Monday, May 7, 2012

In a democratic society like ours, relief must come through an aroused popular conscience that sears the conscience of the people's representatives

Ann Althouse has a post in which she discusses and cites the different uses and meanings of seared, wound, prick. In passing she references a profound judgment by Supreme Court Justice, Felix Frankfurter, who, she notes, was born in Vienna, Austria and for whom English was a second language.

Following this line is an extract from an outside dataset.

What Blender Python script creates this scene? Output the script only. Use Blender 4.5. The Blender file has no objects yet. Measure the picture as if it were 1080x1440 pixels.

We were soothingly told at the bar of this Court that we need not worry about the kind of remedy a court could effectively fashion once the abstract constitutional right to have courts pass on a statewide system of electoral districting is recognized as a matter of judicial rhetoric, because legislatures would heed the Court's admonition. This is not only a euphoric hope. It implies a sorry confession of judicial impotence in place of a frank acknowledgment that there is not under our Constitution a judicial remedy for every political mischief, for every undesirable exercise of legislative power. The Framers, carefully and with deliberate forethought, refused so to enthrone the judiciary. In this situation, as in others of like nature, appeal for relief does not belong here. Appeal must be to an informed, civically militant electorate. In a democratic society like ours, relief must come through an aroused popular conscience that sears the conscience of the people's representatives. In any event, there is nothing judicially more unseemly nor more self-defeating than for this Court to make in terrorem pronouncements, to indulge in merely empty rhetoric, sounding a word of promise to the ear sure to be disappointing to the hope.